Seven-year-old Marwan concentrates as he draws − blacks, reds and yellows filling the white sheet of paper.

But for this little boy, a refugee in Lebanon from the horrific violence engulfing his country next door, the picture is not one of the happy, carefree scenes that line school hallways around the world.

It is a memory of his border town of Qusayr in flames after it was bombed by President Bashar al-Assad’s troops.

And he retains a mental picture that social workers at this refugee centre in the northern Lebanese town of Aarsal are doing their best to ensure will not torment him for the rest of his life.

“I saw how they murdered my father in front of me,” said Marwan, his eyes welling up with tears. Assad’s soldiers “shot him when they attacked Qusayr”.

Lebanese Samir Ismail directs the centre in Aarsal, near the Syrian border, where he and his colleagues struggle to ensure that the more than 70 refugee children who come each day will be able to put their painful memories behind them.

Marwan is just like any other boy his age, smiling from ear to ear, a bundle of energy who never stops moving.

Then, without warning, “he will break into uncontrollable fits of crying; when you least expect it, he goes to pieces. It is terribly sad,” said Mr Ismail.

Marwan, like many of the other children, has become an artist of war.

Noor Hussain is one of the social workers at the centre run by Terre des Hommes (Land of Men), a worldwide organisation dedicated to helping children that was founded in Laus-anne, Switzerland.

“In their drawings, they pour out everything they have experienced and what they feel. Many of their drawings depict dead and wounded people, burnt-out houses, tank shelling, fire,” said Ms Hussain.

“When we ask them to draw the first thing that pops into their mind, it is always, always war.

“Most of these children have lost relatives, have seen people murdered, the bombing. They have lived through things that 80 per cent of people only see on television.”

The centre has “children sitting quietly in class who burst out crying without any apparent reason,” just as Marwan does.

When this happens, Ms Hussain said: “We take them out of the classroom and talk to them alone; we try to comfort them. Our work is very important, because the traumatic experiences they’ve suffered could affect the rest of their lives.”

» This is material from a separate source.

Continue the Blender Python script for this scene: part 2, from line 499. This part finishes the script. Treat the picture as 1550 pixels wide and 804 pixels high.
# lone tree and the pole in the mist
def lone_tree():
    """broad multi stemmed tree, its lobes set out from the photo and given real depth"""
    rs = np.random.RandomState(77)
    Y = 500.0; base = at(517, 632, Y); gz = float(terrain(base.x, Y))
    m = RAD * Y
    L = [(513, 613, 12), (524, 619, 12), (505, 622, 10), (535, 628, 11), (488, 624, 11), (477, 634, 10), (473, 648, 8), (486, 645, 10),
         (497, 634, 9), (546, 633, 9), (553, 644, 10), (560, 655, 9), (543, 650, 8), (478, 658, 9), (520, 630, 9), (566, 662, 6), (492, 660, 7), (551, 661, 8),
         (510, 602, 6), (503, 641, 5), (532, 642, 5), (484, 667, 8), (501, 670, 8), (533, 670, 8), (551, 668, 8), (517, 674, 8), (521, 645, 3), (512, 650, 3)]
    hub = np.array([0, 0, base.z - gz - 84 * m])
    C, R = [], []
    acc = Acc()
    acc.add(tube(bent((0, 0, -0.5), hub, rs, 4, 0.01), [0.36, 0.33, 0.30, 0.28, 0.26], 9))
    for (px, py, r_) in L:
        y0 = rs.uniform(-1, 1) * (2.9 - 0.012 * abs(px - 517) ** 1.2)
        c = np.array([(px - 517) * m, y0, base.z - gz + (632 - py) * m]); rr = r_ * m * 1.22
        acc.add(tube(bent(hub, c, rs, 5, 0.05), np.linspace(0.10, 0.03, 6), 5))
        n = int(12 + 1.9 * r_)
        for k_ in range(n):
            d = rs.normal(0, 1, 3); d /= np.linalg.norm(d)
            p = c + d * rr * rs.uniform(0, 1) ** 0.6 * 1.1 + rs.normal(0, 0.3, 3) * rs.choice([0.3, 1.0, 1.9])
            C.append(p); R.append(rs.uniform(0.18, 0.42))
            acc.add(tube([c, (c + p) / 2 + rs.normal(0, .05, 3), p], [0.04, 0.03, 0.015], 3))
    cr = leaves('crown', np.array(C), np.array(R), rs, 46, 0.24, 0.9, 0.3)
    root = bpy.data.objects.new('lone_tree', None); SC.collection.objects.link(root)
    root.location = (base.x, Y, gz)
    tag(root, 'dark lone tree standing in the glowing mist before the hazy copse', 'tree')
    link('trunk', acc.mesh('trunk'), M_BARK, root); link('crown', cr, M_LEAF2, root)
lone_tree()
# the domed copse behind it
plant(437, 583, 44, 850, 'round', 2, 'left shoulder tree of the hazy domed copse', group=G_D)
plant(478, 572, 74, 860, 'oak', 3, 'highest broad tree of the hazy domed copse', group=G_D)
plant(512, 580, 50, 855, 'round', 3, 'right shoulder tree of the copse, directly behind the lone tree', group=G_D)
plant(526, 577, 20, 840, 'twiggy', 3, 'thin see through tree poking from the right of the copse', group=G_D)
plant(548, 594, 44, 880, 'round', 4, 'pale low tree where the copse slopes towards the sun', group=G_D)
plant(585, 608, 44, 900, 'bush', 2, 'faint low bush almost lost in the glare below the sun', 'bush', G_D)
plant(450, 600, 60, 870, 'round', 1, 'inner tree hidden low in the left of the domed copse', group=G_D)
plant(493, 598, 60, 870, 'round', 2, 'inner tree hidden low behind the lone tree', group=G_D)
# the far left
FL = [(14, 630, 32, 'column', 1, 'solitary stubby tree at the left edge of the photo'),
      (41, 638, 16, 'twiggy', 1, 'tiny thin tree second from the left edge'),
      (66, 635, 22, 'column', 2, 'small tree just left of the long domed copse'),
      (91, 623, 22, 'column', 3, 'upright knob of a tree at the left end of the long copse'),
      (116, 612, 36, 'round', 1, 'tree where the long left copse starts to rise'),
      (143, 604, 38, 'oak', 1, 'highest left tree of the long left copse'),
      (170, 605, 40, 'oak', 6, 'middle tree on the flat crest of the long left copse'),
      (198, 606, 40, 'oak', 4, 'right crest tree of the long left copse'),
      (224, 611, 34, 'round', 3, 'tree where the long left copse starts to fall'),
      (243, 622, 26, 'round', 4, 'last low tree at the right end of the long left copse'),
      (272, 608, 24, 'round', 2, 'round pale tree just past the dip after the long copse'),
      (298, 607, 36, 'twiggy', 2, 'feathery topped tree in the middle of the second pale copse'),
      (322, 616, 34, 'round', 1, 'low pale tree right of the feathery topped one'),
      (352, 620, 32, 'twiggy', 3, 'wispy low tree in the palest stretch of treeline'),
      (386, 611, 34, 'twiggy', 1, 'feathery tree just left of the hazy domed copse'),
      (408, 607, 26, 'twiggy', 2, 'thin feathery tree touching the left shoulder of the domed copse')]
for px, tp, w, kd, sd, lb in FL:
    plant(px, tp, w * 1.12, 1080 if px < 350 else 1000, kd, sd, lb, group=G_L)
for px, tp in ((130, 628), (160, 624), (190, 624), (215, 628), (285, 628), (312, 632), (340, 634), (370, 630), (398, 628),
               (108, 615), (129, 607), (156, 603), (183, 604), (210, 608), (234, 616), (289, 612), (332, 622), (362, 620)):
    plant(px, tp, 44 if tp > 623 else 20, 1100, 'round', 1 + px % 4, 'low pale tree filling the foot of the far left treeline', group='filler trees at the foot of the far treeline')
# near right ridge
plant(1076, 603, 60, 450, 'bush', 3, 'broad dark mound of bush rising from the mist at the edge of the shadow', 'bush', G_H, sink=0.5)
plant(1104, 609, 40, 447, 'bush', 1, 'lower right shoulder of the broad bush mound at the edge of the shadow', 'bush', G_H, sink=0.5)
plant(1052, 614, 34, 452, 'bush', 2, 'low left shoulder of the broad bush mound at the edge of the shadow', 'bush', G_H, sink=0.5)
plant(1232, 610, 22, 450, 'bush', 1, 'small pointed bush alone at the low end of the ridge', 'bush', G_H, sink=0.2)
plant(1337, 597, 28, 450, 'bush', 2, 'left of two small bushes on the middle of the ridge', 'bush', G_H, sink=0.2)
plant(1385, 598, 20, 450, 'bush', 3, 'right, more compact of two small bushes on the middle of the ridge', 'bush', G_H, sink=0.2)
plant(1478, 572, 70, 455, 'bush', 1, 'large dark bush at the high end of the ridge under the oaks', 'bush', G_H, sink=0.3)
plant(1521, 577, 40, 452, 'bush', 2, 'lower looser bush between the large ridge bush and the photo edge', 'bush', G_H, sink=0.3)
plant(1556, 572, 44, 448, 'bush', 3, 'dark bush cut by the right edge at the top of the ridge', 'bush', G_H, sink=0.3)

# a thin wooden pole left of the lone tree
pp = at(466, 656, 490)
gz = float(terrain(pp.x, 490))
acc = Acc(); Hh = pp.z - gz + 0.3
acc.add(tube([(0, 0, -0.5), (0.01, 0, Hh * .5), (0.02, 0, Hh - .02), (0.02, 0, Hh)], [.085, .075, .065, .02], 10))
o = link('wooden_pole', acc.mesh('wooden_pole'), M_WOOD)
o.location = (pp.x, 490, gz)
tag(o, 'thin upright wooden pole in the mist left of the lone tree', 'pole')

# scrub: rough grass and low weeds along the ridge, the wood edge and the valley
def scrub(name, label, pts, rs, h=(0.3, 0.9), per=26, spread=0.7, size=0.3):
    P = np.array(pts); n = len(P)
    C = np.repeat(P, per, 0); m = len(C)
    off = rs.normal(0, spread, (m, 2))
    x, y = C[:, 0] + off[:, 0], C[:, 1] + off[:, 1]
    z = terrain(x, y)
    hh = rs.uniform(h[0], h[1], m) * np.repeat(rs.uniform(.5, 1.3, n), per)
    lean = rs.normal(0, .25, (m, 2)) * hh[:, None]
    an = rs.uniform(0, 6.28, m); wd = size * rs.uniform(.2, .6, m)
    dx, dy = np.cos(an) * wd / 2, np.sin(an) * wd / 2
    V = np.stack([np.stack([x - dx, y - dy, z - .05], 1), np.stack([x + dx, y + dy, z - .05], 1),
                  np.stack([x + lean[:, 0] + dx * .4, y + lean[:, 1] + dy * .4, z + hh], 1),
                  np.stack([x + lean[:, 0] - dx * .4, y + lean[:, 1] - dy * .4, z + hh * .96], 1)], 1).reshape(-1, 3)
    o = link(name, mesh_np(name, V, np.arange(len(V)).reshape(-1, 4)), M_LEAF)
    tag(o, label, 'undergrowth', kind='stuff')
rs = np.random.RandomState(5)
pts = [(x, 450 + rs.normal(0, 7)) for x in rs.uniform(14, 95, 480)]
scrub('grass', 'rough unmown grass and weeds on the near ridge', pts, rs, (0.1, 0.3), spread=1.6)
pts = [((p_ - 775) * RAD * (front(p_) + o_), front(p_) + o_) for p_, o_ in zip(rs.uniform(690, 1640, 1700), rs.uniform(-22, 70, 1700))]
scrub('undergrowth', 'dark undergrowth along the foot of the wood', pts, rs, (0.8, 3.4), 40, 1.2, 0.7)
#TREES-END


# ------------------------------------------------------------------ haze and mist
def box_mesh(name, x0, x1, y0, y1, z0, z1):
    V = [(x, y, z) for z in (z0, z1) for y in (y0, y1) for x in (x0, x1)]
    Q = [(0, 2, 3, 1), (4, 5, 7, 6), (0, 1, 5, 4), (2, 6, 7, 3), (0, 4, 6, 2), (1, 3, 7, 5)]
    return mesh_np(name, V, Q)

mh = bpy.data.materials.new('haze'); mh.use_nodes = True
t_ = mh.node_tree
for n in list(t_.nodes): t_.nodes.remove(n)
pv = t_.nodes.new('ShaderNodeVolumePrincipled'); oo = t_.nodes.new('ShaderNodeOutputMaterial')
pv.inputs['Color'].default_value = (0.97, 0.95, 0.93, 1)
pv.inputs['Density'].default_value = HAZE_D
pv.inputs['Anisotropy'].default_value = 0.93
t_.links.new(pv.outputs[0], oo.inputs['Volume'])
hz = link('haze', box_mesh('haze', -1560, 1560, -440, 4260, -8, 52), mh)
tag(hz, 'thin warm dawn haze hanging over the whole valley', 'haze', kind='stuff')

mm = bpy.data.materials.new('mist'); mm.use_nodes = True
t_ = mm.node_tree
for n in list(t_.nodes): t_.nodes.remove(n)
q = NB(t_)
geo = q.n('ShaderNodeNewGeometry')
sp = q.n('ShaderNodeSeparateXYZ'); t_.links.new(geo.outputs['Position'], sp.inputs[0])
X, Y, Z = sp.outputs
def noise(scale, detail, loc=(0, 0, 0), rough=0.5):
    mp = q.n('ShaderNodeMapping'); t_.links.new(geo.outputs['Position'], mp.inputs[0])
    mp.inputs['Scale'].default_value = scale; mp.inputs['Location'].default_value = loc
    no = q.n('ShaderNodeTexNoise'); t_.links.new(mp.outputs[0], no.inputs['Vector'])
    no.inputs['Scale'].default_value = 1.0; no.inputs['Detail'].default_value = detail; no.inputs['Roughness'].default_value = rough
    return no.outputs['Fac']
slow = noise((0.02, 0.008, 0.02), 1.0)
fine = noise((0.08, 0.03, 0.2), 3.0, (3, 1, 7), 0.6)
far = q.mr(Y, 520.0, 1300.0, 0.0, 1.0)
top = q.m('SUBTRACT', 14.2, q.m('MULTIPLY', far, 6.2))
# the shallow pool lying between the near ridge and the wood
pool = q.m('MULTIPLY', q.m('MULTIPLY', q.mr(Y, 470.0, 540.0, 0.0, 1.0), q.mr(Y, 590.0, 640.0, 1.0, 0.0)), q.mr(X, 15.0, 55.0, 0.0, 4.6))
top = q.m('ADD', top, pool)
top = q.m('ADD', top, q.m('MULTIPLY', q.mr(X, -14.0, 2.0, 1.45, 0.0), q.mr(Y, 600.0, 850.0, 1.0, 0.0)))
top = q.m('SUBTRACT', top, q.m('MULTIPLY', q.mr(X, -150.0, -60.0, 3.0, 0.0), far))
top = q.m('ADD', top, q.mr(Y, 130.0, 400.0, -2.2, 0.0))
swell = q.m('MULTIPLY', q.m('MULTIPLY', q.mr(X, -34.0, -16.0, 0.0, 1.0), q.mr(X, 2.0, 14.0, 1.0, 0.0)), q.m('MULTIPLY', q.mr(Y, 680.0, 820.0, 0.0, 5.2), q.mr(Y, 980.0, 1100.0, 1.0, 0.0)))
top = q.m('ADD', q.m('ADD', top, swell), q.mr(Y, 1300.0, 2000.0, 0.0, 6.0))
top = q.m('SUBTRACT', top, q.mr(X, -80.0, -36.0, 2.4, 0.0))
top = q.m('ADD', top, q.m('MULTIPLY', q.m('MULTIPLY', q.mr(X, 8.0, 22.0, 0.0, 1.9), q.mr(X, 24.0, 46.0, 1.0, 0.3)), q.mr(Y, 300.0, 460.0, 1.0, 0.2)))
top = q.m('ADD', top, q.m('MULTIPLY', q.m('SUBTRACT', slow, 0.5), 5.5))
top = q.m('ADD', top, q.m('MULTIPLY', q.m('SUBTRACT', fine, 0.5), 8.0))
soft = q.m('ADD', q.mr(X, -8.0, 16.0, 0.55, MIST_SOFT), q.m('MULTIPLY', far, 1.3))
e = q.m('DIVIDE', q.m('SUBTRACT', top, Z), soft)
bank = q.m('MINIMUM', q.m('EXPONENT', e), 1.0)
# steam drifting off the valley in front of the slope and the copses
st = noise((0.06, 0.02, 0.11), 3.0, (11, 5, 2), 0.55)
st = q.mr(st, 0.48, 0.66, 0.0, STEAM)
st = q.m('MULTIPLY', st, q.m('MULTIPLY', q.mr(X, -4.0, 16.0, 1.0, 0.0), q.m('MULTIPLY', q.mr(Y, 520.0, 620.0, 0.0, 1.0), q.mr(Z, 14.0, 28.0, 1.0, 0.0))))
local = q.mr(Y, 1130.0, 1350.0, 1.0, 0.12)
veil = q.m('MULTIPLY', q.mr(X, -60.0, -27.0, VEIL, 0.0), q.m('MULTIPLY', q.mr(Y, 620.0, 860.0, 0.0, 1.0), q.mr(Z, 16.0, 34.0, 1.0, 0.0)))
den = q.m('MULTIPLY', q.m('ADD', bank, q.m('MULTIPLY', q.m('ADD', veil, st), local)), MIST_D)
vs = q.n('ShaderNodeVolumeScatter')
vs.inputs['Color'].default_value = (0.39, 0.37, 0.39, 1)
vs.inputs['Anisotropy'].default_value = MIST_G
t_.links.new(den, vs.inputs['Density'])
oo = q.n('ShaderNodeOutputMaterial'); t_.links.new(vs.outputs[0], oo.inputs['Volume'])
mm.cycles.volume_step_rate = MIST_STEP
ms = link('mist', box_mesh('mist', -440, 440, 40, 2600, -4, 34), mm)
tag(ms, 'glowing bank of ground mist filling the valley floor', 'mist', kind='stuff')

The suffering is not just from what they have seen, but what they have left behind.

“Many of these children still have relatives back in Syria fighting with the (rebel) Syrian Free Army... or their families are trapped in a city and unable to reach Lebanon to join them.”

Rayat is one of three teachers at the centre and refused to give her surname. She is Syrian and afraid.

She said: “Most of the children who come to us suffer from a severe case of post-traumatic stress. Many of them never stop weeping, or cut themselves off from their mates.”

Yuria, aged 12, carries her own horrible vision.

Her father, a painter in the central city of Homs, was hit in the shoulder by a piece of shrapnel during the bombing. Three days later, he decided to flee to Lebanon with his family.

Parents, siblings, aunts, uncles and cousins – 16 in all – took to the road by night, when the shelling was less intense.

“We had to pass through a lot of checkpoints. At one of them they seized my grandfather, who had trouble walking. I saw the soldiers beat him to death,” said Yuria.

The trauma is also evident when the teachers ask the children to sing.

The uprising has “so conditioned them that, without exception, they come out with harangues against Assad or songs about the fall of the regime and the victory of the rebels,” Mr Rayat said.

“When that happens, we get them to stop singing and look for another song.

“We are trying to get them to forget what they have experienced and seen.

“Our mission is for them to become completely normal children again.”

And part of that process, Ismail said, is to get the children ready to attend Lebanese schools in September so they will not miss out on their studies.

But he lamented the lack of support for the refugees from the Lebanese government, which is dominated by the Shiite Islamic movement Hizbollah, a backer of the Assad regime.

An additional obstacle is that many schools in Lebanon conduct classes in either French or English, languages these children do not know.

Despite the horrors, some of the children are homesick.

“I saw terrible things,” Yuria recalled. “But my home is in Syria. My friends are there, my grandparents.

“I don’t like Lebanon; I want to go home. But I don’t know if we will return one day, because there is fighting every day. People are still dying.”

Yet the centre’s director does not despair.

“They are children, simple children who have seen terrible things,” Ismail said.

“But now, many of them are able to have fun, laugh again and forget their problems.”